- [Entries with scene source code]:
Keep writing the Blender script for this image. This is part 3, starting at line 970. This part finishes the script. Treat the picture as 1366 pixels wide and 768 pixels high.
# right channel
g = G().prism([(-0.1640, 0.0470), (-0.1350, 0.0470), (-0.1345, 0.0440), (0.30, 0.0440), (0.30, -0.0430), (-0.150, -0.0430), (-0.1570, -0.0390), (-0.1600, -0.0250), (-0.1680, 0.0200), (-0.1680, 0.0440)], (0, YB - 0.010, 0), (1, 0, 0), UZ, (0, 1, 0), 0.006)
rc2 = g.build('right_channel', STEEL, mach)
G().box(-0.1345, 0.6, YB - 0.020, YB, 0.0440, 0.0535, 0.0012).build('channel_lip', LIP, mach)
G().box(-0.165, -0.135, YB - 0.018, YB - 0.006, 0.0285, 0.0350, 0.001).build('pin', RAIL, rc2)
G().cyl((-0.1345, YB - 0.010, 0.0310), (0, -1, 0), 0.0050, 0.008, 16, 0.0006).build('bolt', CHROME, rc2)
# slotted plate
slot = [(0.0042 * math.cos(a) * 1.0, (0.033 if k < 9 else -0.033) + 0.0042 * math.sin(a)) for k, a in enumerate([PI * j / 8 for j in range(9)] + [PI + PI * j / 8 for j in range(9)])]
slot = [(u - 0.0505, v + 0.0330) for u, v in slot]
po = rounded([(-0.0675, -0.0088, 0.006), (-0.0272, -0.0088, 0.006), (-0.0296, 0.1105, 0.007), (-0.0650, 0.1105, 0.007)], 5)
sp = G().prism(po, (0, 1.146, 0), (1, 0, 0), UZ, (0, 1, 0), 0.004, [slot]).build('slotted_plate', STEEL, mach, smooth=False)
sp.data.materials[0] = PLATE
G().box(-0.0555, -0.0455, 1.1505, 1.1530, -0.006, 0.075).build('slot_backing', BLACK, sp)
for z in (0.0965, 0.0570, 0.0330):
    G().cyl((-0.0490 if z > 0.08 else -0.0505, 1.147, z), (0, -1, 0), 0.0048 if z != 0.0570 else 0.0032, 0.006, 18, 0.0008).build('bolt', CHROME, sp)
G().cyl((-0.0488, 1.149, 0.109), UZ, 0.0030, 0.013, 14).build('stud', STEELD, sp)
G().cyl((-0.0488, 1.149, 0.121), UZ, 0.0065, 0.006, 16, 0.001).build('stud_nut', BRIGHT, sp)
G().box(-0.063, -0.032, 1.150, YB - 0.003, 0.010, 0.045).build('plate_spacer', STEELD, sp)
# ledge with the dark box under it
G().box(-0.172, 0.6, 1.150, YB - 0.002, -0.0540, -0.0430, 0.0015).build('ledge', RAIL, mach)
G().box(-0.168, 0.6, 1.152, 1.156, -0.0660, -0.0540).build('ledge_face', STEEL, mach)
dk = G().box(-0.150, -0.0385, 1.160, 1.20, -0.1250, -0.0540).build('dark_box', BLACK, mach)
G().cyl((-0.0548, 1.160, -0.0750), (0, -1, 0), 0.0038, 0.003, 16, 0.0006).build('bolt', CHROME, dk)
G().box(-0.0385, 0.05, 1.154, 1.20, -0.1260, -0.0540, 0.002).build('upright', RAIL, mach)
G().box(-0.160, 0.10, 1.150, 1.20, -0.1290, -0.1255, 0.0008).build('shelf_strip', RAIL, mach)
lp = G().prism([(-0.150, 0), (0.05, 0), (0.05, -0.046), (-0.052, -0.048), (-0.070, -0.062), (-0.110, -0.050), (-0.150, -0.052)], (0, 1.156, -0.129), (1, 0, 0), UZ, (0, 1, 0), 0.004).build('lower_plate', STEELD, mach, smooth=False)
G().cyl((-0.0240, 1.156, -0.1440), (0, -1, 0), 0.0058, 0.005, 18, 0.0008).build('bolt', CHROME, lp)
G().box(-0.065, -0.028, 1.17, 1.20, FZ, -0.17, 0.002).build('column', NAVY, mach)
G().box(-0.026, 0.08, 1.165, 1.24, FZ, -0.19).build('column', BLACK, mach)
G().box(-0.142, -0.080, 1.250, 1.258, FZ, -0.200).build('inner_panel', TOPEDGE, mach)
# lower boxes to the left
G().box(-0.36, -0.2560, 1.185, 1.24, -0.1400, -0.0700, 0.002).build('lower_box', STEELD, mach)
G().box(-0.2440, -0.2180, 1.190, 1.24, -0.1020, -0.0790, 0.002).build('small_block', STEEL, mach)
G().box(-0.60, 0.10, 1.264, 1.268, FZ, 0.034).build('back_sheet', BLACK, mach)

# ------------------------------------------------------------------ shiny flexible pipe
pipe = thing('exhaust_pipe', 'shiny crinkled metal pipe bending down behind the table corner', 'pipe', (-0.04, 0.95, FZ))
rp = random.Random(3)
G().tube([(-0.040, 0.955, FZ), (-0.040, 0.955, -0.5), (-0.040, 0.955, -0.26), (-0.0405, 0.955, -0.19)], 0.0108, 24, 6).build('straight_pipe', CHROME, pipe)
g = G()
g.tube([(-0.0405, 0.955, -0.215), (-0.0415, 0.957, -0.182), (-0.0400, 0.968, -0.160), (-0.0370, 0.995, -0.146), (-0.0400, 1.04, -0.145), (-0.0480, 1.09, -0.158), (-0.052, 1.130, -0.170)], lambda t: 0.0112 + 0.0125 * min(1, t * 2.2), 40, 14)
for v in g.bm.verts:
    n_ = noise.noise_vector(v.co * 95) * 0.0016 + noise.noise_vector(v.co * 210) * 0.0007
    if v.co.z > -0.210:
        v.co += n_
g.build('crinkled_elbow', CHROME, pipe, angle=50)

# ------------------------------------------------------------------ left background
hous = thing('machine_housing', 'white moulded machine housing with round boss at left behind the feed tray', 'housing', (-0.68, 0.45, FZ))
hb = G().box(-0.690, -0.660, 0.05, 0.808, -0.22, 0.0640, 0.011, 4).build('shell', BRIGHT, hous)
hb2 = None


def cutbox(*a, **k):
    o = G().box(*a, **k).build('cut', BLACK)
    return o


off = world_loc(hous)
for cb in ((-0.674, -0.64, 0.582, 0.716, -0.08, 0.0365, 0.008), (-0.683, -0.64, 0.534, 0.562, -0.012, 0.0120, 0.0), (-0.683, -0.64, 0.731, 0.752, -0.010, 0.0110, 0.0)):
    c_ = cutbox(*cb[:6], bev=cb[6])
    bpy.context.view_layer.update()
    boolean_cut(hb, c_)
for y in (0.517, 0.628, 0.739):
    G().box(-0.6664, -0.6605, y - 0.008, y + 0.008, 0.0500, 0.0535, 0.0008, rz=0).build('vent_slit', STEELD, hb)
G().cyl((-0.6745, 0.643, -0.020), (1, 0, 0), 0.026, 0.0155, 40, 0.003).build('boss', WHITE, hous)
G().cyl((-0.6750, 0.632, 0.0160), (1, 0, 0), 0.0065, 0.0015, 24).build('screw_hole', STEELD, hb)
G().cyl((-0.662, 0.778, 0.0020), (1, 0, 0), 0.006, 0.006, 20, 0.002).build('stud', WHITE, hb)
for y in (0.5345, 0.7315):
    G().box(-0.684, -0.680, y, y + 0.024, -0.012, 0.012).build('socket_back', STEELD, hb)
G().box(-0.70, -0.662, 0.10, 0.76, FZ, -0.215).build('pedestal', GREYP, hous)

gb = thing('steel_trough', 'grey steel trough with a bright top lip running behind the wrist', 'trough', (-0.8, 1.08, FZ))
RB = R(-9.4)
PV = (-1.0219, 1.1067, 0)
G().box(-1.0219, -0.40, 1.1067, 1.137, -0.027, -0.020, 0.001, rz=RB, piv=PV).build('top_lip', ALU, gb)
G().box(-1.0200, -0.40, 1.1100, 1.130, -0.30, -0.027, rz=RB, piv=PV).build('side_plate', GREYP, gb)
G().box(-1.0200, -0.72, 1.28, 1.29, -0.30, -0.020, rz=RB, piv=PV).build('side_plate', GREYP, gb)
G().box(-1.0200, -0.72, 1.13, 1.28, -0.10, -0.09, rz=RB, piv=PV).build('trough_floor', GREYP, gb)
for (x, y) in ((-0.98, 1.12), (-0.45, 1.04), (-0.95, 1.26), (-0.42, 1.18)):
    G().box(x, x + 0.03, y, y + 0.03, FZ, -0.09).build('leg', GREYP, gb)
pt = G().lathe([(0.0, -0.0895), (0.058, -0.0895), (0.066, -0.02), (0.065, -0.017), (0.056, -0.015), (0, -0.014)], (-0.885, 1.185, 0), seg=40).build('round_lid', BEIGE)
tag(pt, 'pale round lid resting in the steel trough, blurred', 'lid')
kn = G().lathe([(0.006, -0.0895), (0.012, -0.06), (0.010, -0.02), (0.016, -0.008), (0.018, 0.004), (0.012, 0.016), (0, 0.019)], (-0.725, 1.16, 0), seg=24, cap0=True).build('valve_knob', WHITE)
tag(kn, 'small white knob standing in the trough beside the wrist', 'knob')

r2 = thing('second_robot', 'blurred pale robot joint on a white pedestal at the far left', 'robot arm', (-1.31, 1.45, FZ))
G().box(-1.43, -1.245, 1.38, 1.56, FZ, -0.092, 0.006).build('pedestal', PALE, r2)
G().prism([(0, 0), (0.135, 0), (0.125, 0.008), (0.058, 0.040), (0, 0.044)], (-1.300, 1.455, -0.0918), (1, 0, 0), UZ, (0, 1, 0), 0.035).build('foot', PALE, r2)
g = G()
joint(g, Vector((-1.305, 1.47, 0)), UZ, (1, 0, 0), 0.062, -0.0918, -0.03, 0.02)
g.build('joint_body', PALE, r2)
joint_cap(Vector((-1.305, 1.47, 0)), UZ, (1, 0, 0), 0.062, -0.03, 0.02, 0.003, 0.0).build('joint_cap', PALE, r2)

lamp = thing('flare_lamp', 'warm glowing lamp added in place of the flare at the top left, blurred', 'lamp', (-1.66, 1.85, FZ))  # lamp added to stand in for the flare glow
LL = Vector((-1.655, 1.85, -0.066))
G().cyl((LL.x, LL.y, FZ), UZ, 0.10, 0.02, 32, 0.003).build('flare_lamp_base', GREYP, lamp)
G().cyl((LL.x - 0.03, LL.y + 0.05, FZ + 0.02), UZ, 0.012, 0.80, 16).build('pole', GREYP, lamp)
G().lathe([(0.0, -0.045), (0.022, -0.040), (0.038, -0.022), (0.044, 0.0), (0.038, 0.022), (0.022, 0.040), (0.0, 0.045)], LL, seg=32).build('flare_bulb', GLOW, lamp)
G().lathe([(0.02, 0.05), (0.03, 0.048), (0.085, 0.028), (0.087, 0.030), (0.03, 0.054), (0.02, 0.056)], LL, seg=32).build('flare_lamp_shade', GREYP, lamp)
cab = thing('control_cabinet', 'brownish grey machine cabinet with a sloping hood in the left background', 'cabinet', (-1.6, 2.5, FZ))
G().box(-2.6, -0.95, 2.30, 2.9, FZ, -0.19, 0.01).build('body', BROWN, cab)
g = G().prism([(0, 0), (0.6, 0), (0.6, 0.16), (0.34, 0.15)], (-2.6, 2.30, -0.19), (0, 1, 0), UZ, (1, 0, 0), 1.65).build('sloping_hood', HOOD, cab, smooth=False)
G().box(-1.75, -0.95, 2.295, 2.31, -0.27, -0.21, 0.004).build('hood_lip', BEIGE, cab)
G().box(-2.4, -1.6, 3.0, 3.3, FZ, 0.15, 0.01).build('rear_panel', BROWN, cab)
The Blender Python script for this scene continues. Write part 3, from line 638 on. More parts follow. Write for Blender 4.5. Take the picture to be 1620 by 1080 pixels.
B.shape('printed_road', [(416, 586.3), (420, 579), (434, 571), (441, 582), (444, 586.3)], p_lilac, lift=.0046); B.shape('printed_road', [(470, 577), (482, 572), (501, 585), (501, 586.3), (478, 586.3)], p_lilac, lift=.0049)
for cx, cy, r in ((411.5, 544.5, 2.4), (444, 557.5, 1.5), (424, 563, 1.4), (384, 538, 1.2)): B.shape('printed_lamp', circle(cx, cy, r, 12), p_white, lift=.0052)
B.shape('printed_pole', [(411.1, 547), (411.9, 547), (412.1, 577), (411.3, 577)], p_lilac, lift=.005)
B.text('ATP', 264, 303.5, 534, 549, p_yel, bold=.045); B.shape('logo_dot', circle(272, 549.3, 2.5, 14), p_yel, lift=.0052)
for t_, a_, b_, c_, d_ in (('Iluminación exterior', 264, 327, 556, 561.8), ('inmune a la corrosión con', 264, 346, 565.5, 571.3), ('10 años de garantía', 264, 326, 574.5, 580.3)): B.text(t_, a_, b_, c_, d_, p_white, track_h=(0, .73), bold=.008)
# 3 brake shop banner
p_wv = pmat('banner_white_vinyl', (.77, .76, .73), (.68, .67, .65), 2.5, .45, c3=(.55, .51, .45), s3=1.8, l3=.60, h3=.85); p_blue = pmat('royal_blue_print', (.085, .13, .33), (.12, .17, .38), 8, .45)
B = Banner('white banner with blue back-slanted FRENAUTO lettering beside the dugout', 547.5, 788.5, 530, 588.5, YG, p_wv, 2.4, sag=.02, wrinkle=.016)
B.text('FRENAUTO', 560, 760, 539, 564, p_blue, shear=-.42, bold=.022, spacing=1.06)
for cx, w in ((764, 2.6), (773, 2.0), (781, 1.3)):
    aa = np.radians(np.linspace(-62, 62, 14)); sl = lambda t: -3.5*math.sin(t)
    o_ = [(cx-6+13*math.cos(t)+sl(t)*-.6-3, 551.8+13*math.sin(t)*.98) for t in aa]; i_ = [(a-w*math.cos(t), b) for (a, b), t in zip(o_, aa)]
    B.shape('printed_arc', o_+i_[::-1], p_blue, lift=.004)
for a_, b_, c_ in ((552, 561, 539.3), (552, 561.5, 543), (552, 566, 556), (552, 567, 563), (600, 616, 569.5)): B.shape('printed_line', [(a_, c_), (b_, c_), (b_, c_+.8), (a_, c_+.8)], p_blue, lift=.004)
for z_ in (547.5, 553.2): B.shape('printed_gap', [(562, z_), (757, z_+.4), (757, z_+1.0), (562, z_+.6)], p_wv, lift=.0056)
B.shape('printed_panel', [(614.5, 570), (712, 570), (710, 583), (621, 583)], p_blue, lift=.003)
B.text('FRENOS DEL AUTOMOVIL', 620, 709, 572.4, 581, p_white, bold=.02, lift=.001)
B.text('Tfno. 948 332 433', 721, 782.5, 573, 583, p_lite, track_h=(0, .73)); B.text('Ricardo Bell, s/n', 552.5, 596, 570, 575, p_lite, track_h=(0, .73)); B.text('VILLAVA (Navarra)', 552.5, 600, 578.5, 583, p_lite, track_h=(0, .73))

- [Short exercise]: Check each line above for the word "this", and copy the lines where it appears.

- [Exercise output]:
Keep writing the Blender script for this image. This is part 3, starting at line 970. This part finishes the script. Treat the picture as 1366 pixels wide and 768 pixels high.
The Blender Python script for this scene continues. Write part 3, from line 638 on. More parts follow. Write for Blender 4.5. Take the picture to be 1620 by 1080 pixels.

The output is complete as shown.